Segundo interpretou ontem o general Caldwell, o recrudescimento dos ataques na região de Bagdad "não é uma coincidência" e tem um óbvio objectivo político. "Não é por acaso que os ataques começaram a aumentar com a concentração de tropas em Bagdad e com a aproximação das eleições intercalares na América", considerou. "O inimigo sabe que a morte de inocentes e soldados americanos garante as manchetes dos jornais e aumenta a sensação de frustração".

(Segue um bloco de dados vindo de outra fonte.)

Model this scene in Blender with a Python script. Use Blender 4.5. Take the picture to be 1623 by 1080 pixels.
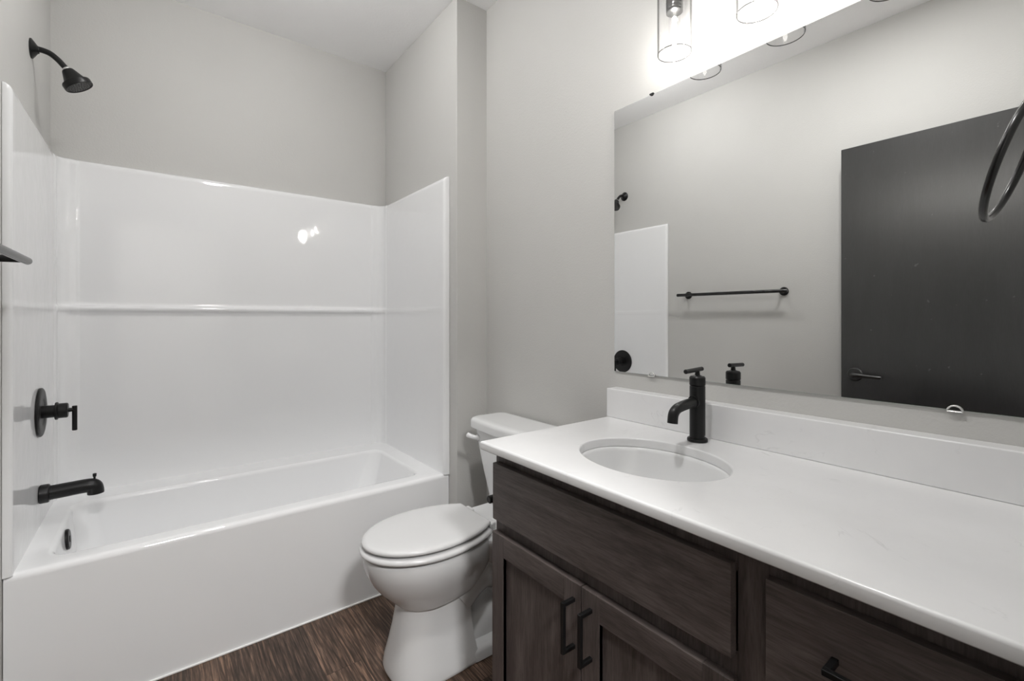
import bpy, bmesh, math, random
from mathutils import Vector, Matrix
random.seed(7)
PI = math.pi
S = bpy.context.scene
for o in list(bpy.data.objects):
    bpy.data.objects.remove(o)
COL = S.collection

# ------------------------------------------------------------------ camera, world, exposure
F_PX, YAW, HORIZON, EYE = 732.49, math.radians(37.6754), 504.78, 1.2167
cam_data = bpy.data.cameras.new('camera')
cam = bpy.data.objects.new('camera', cam_data)
COL.objects.link(cam)
cam_data.sensor_fit = 'HORIZONTAL'
cam_data.sensor_width = 36.0
cam_data.lens = F_PX * 36.0 / 1623.0
cam_data.shift_y = -(540.0 - HORIZON) / 1623.0
cam_data.clip_start = 0.01
cam.location = (0, 0, EYE)
cam.rotation_euler = (PI / 2, 0, -YAW)
S.camera = cam

w = bpy.data.worlds.new('world')
S.world = w
w.use_nodes = True
w.node_tree.nodes['Background'].inputs[0].default_value = (0.9, 0.95, 1.0, 1)
w.node_tree.nodes['Background'].inputs[1].default_value = 0.3

S.view_settings.view_transform = 'Standard'
S.view_settings.look = 'None'
S.view_settings.gamma = 1.0
S.view_settings.use_curve_mapping = False
S.view_settings.exposure = 0.0
BULB = 290.0           # emission of each lamp filament
HALL_FILL = 215.0            # emission of the hall lamp added as fill light
DOWN_FILL = 275.0           # emission of the recessed lamp added as fill light
GLOBE = 63.0          # emission of the globe ceiling lamp
S.cycles.max_bounces = 14
S.cycles.diffuse_bounces = 8
S.cycles.glossy_bounces = 6
S.cycles.transmission_bounces = 8
S.cycles.transparent_max_bounces = 16
S.cycles.sample_clamp_indirect = 6.0
S.cycles.caustics_reflective = False
S.cycles.caustics_refractive = False

# ------------------------------------------------------------------ room dimensions (metres)
XL, XA, XR = -0.3512, 1.1293, 1.3012       # left wall, tub alcove end wall, vanity wall
YB, YT, YF = 2.7473, 1.8911, -0.02         # back wall, face of the alcove return, front wall
ZC = 2.743
ZK = 0.8745                                # counter top
XK, YK = 0.7173, 1.0753                    # counter front edge, counter end
TUBY, RIM = 1.9613, 0.466
PL, PB, PR = -0.330, 2.717, 1.099          # faces of the tub surround panels

# ------------------------------------------------------------------ materials
def new_mat(name):
    m = bpy.data.materials.new(name)
    m.use_nodes = True
    return m, m.node_tree.nodes, m.node_tree.links, m.node_tree.nodes['Principled BSDF']

def simple(name, col, rough=0.5, metal=0.0, spec=0.5, coat=0.0):
    m, N, L, b = new_mat(name)
    b.inputs['Base Color'].default_value = (*col, 1)
    b.inputs['Roughness'].default_value = rough
    b.inputs['Metallic'].default_value = metal
    b.inputs['Specular IOR Level'].default_value = spec
    b.inputs['Coat Weight'].default_value = coat
    return m

def coords(N, L, scale=(1, 1, 1), rot=(0, 0, 0)):
    t = N.new('ShaderNodeTexCoord')
    mp = N.new('ShaderNodeMapping')
    mp.inputs['Scale'].default_value = scale
    mp.inputs['Rotation'].default_value = rot
    L.new(t.outputs['Object'], mp.inputs['Vector'])
    return mp.outputs['Vector']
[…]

Caldwell observou, porém, que esta nova vaga de violência é bastante "desencorajadora". De acordo com os serviços secretos militares dos EUA, haverá 23 grupos de milícias anti-americanas a actuar no perímetro de Bagdad. "Estamos naturalmente muito preocupados com o que se está a passar na cidade. Estamos a questionar se as condições em que definimos a nossa estratégia ainda se mantêm", referiu o responsável, numa admissão do erro pouco comum nas estruturas militares.
Consciente de que o descontentamento público com a situação no Iraque será um dos principais factores a determinar o sentido de voto dos americanos no próximo mês de Novembro, Bush esforçou-se por desvalorizar a questão, contrapondo que a votação para a recomposição do Congresso não é um referendo nem à sua Administração nem à situação no Iraque. "Quando muito, será um referendo a quem é melhor a garantir a segurança do país e quem é melhor a promover o crescimento da economia", considerou o Presidente.